What should we do? The hon. Gentleman put forward a number of suggestions. There are four areas in which we have taken action. First, as I said, we have taken action in relation to third countries directly with the Commissioner in Brussels. I shall certainly keep the House informed of the outcome in relation to that matter.

Secondly, we have had discussions with the Dutch Government, and they have undertaken to watch the situation to make sure that there are no marketing illegalities.

Thirdly, my right hon. Friend has asked two of his marketing advisers to look into the whole question of fish marketing here. That should help to get at the truth of marketing problems.

Fourthly, as my right hon. Friend announced last week, we have asked the industry to co-operate with us in a specific investigation into what is going on about imports. Tomorrow afternoon my right hon. Friends the Minister and the Secretary of State for Scotland will be meeting representatives of the fishing organisations to discuss precisely how that investigation should be carried out.

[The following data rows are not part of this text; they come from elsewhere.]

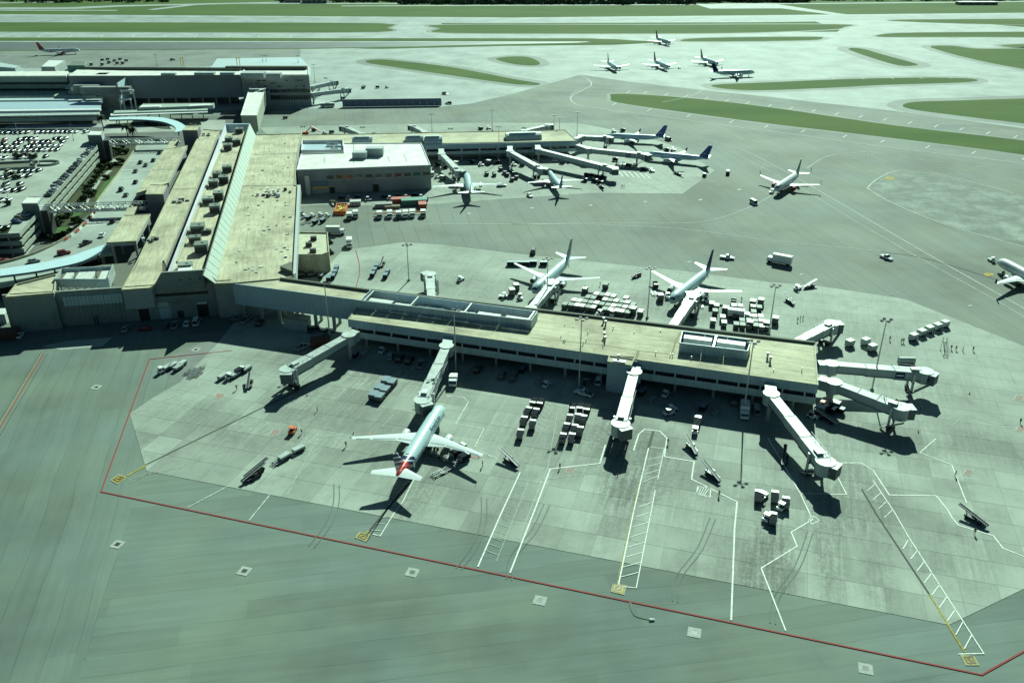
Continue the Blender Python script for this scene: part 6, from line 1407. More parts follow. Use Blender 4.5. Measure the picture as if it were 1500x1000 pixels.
row(-40, 257, 62, 250.5, 2.75, NS, 'just in front of the ramp opening on the garage roof', .75)
row(-40, 264, 56, 258, 2.75, NS, 'in the row below the ramp on the garage roof', .55)
row(-30, 276, 46, 269, 2.75, NS, 'in the middle left rows of the garage roof', .7); row(-30, 285, 38, 278, 2.75, NS, 'left of the near stair tower on the garage roof', .85)
row(-30, 301, 18, 294, 2.75, NS, 'beside the near stair tower, upper row', .8); row(-30, 311, 12, 305, 2.75, NS, 'beside the near stair tower, lower row', .7)
row(22, 329, 44, 309, 4.0, aim(30, 320, 40, 320.5, DZ), 'in the short row by the near corner parapet', 1); row(-30, 340, 16, 334, 2.75, NS, 'at the garage corner, lowest row', .8)
# ramp opening and planted roof edge
t = thing('garage_ramp', 'dark sunken ramp opening with curved end on the garage roof', 'ramp', (*at(40, 242, DZ), DZ))
mb = MB(); pp = [at(-60, 243, DZ + .06), at(56, 237, DZ + .06), at(58, 240, DZ + .06), at(52, 246.5, DZ + .06), at(-60, 252, DZ + .06)]; mb.prism(pp, DZ + .02, DZ + .06); part('opening', mb, M['wall_joint'] if 'wall_joint' in M else M['parapet_dark'], t, world=True)
mb = MB(); rim(mb, pp, .3, DZ, DZ + 1.1); part('parapet', mb, M['gray_conc'], t, world=True)
t = thing('spiral_ramp', 'curved ramp wall at the end of the sunken ramp on the garage roof', 'ramp', (*at(67, 240, DZ), DZ)); mb = MB()
for k in range(14): a = k / 14 * 2 * math.pi; b = (k + 1) / 14 * 2 * math.pi; mb.bar((7 * math.cos(a), 4.5 * math.sin(a), .5), (7 * math.cos(b), 4.5 * math.sin(b), .5), .35, 1.1)
part('ramp_wall', mb, M['gray_conc'], t); 
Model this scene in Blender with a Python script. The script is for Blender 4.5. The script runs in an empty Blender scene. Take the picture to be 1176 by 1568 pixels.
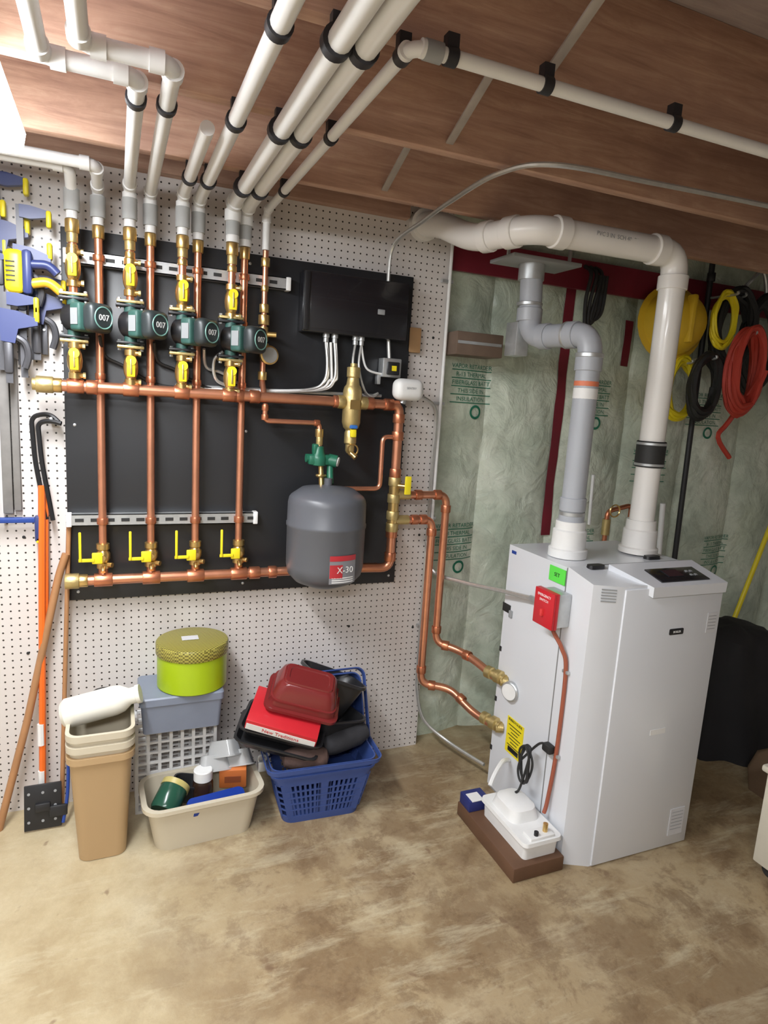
import bpy, bmesh, math, random
from mathutils import Vector, Matrix, Euler, noise
random.seed(4)
V=Vector
pi=math.pi
# ------------------------------------------------------------------ materials
MATS={}
def M(name,col,rough=.5,metal=0.0,var=.08,scale=18,bump=.0,bscale=60,coat=0,trans=0,emis=0,alpha=1,spec=.5):
    if name in MATS: return MATS[name]
    m=bpy.data.materials.new(name); m.use_nodes=True
    nt=m.node_tree; b=nt.nodes['Principled BSDF']
    N=nt.nodes; L=nt.links
    tc=N.new('ShaderNodeTexCoord'); nz=N.new('ShaderNodeTexNoise')
    nz.inputs['Scale'].default_value=scale; nz.inputs['Detail'].default_value=4
    L.new(tc.outputs['Object'],nz.inputs['Vector'])
    mx=N.new('ShaderNodeMix'); mx.data_type='RGBA'
    c=V(col[:3])
    lo=[max(0,k*(1-var)) for k in c]+[1]; hi=[min(1,k*(1+var)) for k in c]+[1]
    mx.inputs['A'].default_value=lo; mx.inputs['B'].default_value=hi
    L.new(nz.outputs['Fac'],mx.inputs['Factor']); L.new(mx.outputs['Result'],b.inputs['Base Color'])
    b.inputs['Roughness'].default_value=rough; b.inputs['Metallic'].default_value=metal
    b.inputs['Coat Weight'].default_value=coat; b.inputs['Transmission Weight'].default_value=trans
    b.inputs['Alpha'].default_value=alpha
    b.inputs['Specular IOR Level'].default_value=spec
    if emis:
        b.inputs['Emission Color'].default_value=list(c)+[1]; b.inputs['Emission Strength'].default_value=emis
    if bump:
        n2=N.new('ShaderNodeTexNoise'); n2.inputs['Scale'].default_value=bscale; n2.inputs['Detail'].default_value=3
        L.new(tc.outputs['Object'],n2.inputs['Vector'])
        bp=N.new('ShaderNodeBump'); bp.inputs['Strength'].default_value=bump; bp.inputs['Distance'].default_value=.01
        L.new(n2.outputs['Fac'],bp.inputs['Height']); L.new(bp.outputs['Normal'],b.inputs['Normal'])
    MATS[name]=m; return m
COP=M('copper',(.74,.33,.20),.32,.85,.25,14)
COPD=M('copper_fitting',(.62,.24,.13),.34,.85,.25,20)
BRA=M('brass',(.72,.50,.20),.28,.9,.15,30)
BRAD=M('brass_cast',(.58,.45,.20),.42,.8,.15,40,.15)
YEL=M('yellow_handle',(.85,.70,.02),.4,0,.06)
BLK=M('black_plastic',(.015,.015,.017),.4)
BLKG=M('black_gloss',(.012,.012,.015),.22,0,.1,10,0,60,.3)
GRN=M('pump_green',(.035,.10,.085),.5,0,.2,30,.1)
GRN2=M('valve_green',(.015,.13,.075),.4)
GRY=M('gray_plastic',(.30,.31,.32),.45)
GRL=M('galvanized',(.55,.57,.58),.38,.7,.2,35)
SIL=M('flex_steel',(.62,.62,.60),.35,.7,.15,60)
WHT=M('white_plastic',(.80,.80,.79),.4)
PVC=M('white_pvc',(.86,.84,.81),.25,0,.04,5,0,60,.2)
PIPEW=M('ceiling_pipe_white',(.78,.78,.78),.4,0,.10,6)
CPVC=M('gray_vent',(.40,.42,.46),.35,0,.06,8)
WOOD=M('wood_bare',(.42,.25,.12),.6,0,.25,12)
RED=M('red_plastic',(.55,.02,.03),.35)
REDT=M('red_tape',(.20,.015,.03),.5,0,.3,9)
ORG=M('orange_paint',(.85,.16,.02),.4)
BLU=M('blue_plastic',(.02,.06,.30),.4)
TNK=M('tank_gray',(.10,.105,.12),.38,0,.08,6)
BOI=M('boiler_white',(.70,.72,.76),.28,0,.02,4,0,60,.35)
ORGL=M('rope_red',(.5,.05,.03),.6)
INK=M('green_ink',(.02,.19,.11),.6)
DRK=M('dark_rubber',(.02,.02,.02),.6)
# ------------------------------------------------------------------ geometry helpers
def frame(axis):
    a=V(axis).normalized(); q=V((0,0,1)).rotation_difference(a); return q.to_matrix().to_4x4()
class G:
    all=[]
    def __init__(s,name,origin=True):
        s.name=name; s.v=[]; s.f=[]; s.m=[]; s.mats=[]; s.origin=origin; G.all.append(s)
    def add(s,geo,mat,mx=None):
        vs,fs=geo; o=len(s.v)
        for p in vs:
            p=V(p); 
            if mx is not None: p=mx@p
            s.v.append(p)
        if mat not in s.mats: s.mats.append(mat)
        k=s.mats.index(mat)
        for f in fs: s.f.append([i+o for i in f]); s.m.append(k)
        return s
    def done(s):
        me=bpy.data.meshes.new(s.name)
        lo=V((min(p.x for p in s.v),min(p.y for p in s.v),min(p.z for p in s.v)))
        hi=V((max(p.x for p in s.v),max(p.y for p in s.v),max(p.z for p in s.v)))
        c=V(((lo.x+hi.x)/2,(lo.y+hi.y)/2,lo.z)) if s.origin else V((0,0,0))
        me.from_pydata([p-c for p in s.v],[],s.f)
        for m in s.mats: me.materials.append(m)
        me.polygons.foreach_set('material_index',s.m)
        me.polygons.foreach_set('use_smooth',[True]*len(s.f))
        me.update()
        bm=bmesh.new(); bm.from_mesh(me); bmesh.ops.recalc_face_normals(bm,faces=bm.faces)
        bm.to_mesh(me); bm.free()
        try: me.set_sharp_from_angle(angle=math.radians(38))
        except Exception: pass
        ob=bpy.data.objects.new(s.name,me); ob.location=c
        bpy.context.collection.objects.link(ob); return ob
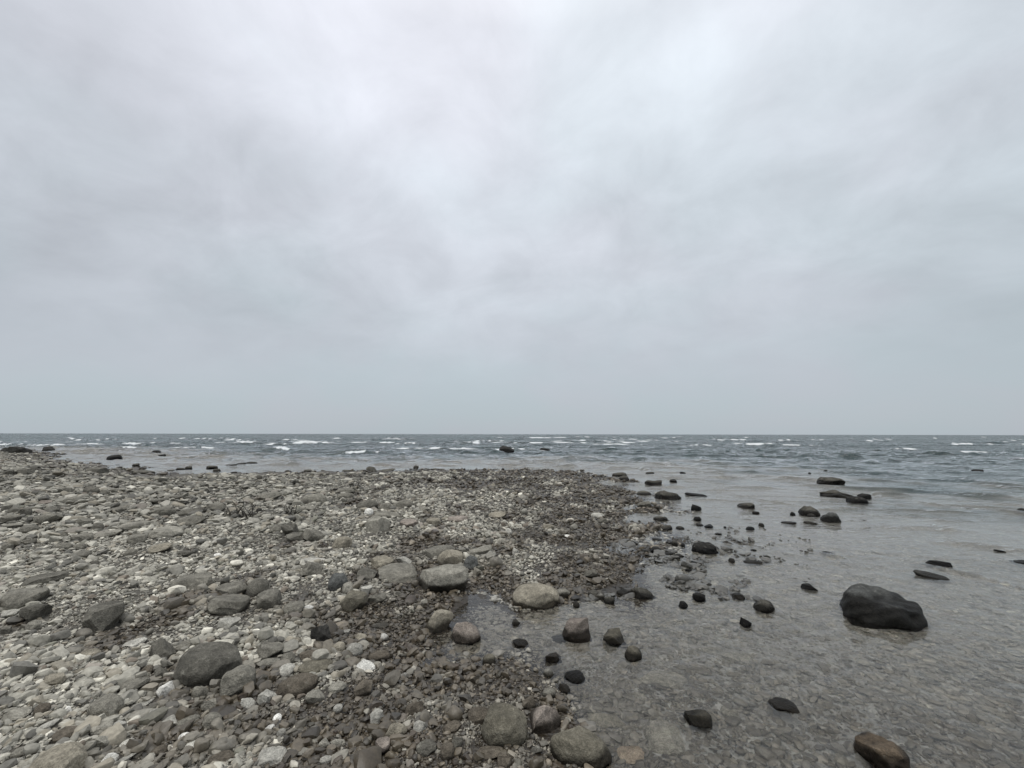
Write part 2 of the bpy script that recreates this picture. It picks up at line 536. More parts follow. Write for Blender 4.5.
def add_fronts(x, y, z, foam):
    for i, (pts, hgt) in enumerate(FRONTS):
        q = on_plane([p[0] for p in pts], [p[1] for p in pts])[:, :2]
        lo, hi = q.min(0) - 3, q.max(0) + 3
        m = (x > lo[0]) & (x < hi[0]) & (y > lo[1]) & (y < hi[1])
        xx, yy = x[m], y[m]
        yc = np.interp(xx, q[:, 0], q[:, 1]) + 0.03 * q[:, 1].mean() * 0.3 * wob(xx, 0 * xx, sines(6, 0.8, 4, 500 + i))
        t = (xx - q[0, 0]) / (q[-1, 0] - q[0, 0])
        env = np.clip(np.minimum(t, 1 - t) * 5 + 0.3, 0, 1) * np.clip(0.7 + 0.5 * wob(xx, 0 * xx, sines(6, 0.6, 3, 600 + i)), 0.1, 1.3)
        env = np.where((t < -0.05) | (t > 1.05), 0, env)
        d = yy - yc
        wdt = hgt * 1.9
        z[m] += env * hgt * np.where(d < 0, np.exp(-(d / wdt) ** 2), np.exp(-(d / (wdt * 4)) ** 2))
        foam[m] = np.maximum(foam[m], 0.42 * env * np.exp(-((d - 0.2 * wdt) / (0.6 * wdt)) ** 2))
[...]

In those four ways we have taken action. The results of these actions are still to be seen, and I understand that. But, on top of that, we have brought forward the review of the financial state of the industry, which again we shall be discussing with members of the fishing organisations tomorrow, because we believe that the state of the industry and the financial problems that it is now facing are such that we must bring forward this review and discuss with the industry what must be done to meet what is admittedly a very serious situation.

Question put and agreed to.

Adjourned accordingly at six minutes to Eleven o'clock.